■ **TASK DESCRIPTION**
Set down, please, exactly the lines below that run from the line with "npit = np.clip((fbm2(ws" to the line with "grey = np.clip(0.5", both lines included.

+ + + + +

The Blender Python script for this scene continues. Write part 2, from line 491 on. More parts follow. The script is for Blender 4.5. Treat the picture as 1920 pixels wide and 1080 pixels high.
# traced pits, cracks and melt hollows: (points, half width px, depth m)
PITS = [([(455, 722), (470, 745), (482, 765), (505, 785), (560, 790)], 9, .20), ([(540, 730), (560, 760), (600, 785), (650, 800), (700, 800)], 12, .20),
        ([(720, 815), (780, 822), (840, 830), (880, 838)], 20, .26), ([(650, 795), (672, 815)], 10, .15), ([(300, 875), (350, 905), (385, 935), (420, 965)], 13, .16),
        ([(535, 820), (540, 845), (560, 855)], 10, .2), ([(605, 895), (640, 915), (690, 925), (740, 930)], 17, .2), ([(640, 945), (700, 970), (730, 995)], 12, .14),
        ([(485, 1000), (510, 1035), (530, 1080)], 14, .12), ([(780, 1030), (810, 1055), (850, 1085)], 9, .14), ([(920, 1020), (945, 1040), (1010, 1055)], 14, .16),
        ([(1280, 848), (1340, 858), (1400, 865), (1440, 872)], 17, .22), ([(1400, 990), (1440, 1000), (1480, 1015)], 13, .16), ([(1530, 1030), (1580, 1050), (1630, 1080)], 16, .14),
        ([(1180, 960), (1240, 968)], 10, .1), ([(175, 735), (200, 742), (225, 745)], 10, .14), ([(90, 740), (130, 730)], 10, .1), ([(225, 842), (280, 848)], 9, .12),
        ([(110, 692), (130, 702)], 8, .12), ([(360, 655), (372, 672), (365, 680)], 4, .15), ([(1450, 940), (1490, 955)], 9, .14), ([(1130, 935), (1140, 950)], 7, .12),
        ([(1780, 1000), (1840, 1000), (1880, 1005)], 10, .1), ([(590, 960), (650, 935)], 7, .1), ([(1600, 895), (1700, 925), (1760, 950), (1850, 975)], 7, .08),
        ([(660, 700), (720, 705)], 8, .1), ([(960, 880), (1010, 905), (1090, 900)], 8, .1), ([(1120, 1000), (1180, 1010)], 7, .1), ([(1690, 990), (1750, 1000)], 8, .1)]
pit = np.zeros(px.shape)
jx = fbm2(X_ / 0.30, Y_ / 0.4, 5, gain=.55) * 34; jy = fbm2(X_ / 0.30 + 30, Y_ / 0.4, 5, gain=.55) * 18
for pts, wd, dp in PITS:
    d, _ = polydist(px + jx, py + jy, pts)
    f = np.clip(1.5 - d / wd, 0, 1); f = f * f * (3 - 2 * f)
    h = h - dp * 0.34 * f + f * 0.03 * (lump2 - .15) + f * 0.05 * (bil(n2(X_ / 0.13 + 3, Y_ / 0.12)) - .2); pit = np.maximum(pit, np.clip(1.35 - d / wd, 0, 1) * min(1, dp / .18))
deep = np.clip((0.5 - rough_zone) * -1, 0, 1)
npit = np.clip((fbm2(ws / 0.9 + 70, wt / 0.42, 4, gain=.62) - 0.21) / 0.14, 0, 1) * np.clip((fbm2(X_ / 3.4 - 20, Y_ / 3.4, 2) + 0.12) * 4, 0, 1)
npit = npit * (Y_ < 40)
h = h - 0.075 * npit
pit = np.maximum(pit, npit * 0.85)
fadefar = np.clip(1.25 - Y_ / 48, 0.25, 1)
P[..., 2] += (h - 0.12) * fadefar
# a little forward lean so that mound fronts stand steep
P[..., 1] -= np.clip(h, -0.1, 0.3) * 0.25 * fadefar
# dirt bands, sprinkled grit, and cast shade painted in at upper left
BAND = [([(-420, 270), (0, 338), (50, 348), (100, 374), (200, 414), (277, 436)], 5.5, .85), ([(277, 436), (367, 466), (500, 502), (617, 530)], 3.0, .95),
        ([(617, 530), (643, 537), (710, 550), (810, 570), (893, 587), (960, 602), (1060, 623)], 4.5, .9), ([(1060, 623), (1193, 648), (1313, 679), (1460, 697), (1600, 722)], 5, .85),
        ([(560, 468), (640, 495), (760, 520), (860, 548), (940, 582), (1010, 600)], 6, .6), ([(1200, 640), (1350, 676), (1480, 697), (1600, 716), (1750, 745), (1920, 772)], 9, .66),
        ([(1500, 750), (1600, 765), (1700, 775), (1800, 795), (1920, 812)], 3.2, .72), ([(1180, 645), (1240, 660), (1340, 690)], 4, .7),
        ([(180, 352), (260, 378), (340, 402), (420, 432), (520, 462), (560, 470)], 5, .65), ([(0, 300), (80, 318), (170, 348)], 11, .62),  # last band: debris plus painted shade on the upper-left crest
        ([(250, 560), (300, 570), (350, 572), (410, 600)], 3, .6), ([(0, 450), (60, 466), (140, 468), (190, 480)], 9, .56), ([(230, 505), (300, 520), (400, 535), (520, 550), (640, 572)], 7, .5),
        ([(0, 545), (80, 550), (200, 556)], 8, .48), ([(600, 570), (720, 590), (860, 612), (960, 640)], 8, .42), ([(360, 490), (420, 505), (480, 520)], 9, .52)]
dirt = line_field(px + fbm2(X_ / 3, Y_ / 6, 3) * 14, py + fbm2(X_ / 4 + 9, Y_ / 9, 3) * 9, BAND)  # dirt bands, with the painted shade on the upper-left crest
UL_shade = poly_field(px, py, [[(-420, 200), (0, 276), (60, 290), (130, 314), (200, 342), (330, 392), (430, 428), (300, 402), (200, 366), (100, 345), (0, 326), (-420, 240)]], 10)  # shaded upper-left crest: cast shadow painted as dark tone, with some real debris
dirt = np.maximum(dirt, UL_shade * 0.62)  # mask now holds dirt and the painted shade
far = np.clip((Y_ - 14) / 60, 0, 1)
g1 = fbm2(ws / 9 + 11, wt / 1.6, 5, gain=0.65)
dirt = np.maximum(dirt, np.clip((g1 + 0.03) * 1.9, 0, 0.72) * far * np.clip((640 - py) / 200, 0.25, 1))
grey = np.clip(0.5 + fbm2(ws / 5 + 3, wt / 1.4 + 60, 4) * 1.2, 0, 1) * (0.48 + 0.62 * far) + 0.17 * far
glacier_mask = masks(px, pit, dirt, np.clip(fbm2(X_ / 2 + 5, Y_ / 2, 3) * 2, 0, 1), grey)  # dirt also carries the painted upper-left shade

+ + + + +

■ **FINISHED TASK**
npit = np.clip((fbm2(ws / 0.9 + 70, wt / 0.42, 4, gain=.62) - 0.21) / 0.14, 0, 1) * np.clip((fbm2(X_ / 3.4 - 20, Y_ / 3.4, 2) + 0.12) * 4, 0, 1)
npit = npit * (Y_ < 40)
h = h - 0.075 * npit
pit = np.maximum(pit, npit * 0.85)
fadefar = np.clip(1.25 - Y_ / 48, 0.25, 1)
P[..., 2] += (h - 0.12) * fadefar
# a little forward lean so that mound fronts stand steep
P[..., 1] -= np.clip(h, -0.1, 0.3) * 0.25 * fadefar
# dirt bands, sprinkled grit, and cast shade painted in at upper left
BAND = [([(-420, 270), (0, 338), (50, 348), (100, 374), (200, 414), (277, 436)], 5.5, .85), ([(277, 436), (367, 466), (500, 502), (617, 530)], 3.0, .95),
        ([(617, 530), (643, 537), (710, 550), (810, 570), (893, 587), (960, 602), (1060, 623)], 4.5, .9), ([(1060, 623), (1193, 648), (1313, 679), (1460, 697), (1600, 722)], 5, .85),
        ([(560, 468), (640, 495), (760, 520), (860, 548), (940, 582), (1010, 600)], 6, .6), ([(1200, 640), (1350, 676), (1480, 697), (1600, 716), (1750, 745), (1920, 772)], 9, .66),
        ([(1500, 750), (1600, 765), (1700, 775), (1800, 795), (1920, 812)], 3.2, .72), ([(1180, 645), (1240, 660), (1340, 690)], 4, .7),
        ([(180, 352), (260, 378), (340, 402), (420, 432), (520, 462), (560, 470)], 5, .65), ([(0, 300), (80, 318), (170, 348)], 11, .62),  # last band: debris plus painted shade on the upper-left crest
        ([(250, 560), (300, 570), (350, 572), (410, 600)], 3, .6), ([(0, 450), (60, 466), (140, 468), (190, 480)], 9, .56), ([(230, 505), (300, 520), (400, 535), (520, 550), (640, 572)], 7, .5),
        ([(0, 545), (80, 550), (200, 556)], 8, .48), ([(600, 570), (720, 590), (860, 612), (960, 640)], 8, .42), ([(360, 490), (420, 505), (480, 520)], 9, .52)]
dirt = line_field(px + fbm2(X_ / 3, Y_ / 6, 3) * 14, py + fbm2(X_ / 4 + 9, Y_ / 9, 3) * 9, BAND)  # dirt bands, with the painted shade on the upper-left crest
UL_shade = poly_field(px, py, [[(-420, 200), (0, 276), (60, 290), (130, 314), (200, 342), (330, 392), (430, 428), (300, 402), (200, 366), (100, 345), (0, 326), (-420, 240)]], 10)  # shaded upper-left crest: cast shadow painted as dark tone, with some real debris
dirt = np.maximum(dirt, UL_shade * 0.62)  # mask now holds dirt and the painted shade
far = np.clip((Y_ - 14) / 60, 0, 1)
g1 = fbm2(ws / 9 + 11, wt / 1.6, 5, gain=0.65)
dirt = np.maximum(dirt, np.clip((g1 + 0.03) * 1.9, 0, 0.72) * far * np.clip((640 - py) / 200, 0.25, 1))
grey = np.clip(0.5 + fbm2(ws / 5 + 3, wt / 1.4 + 60, 4) * 1.2, 0, 1) * (0.48 + 0.62 * far) + 0.17 * far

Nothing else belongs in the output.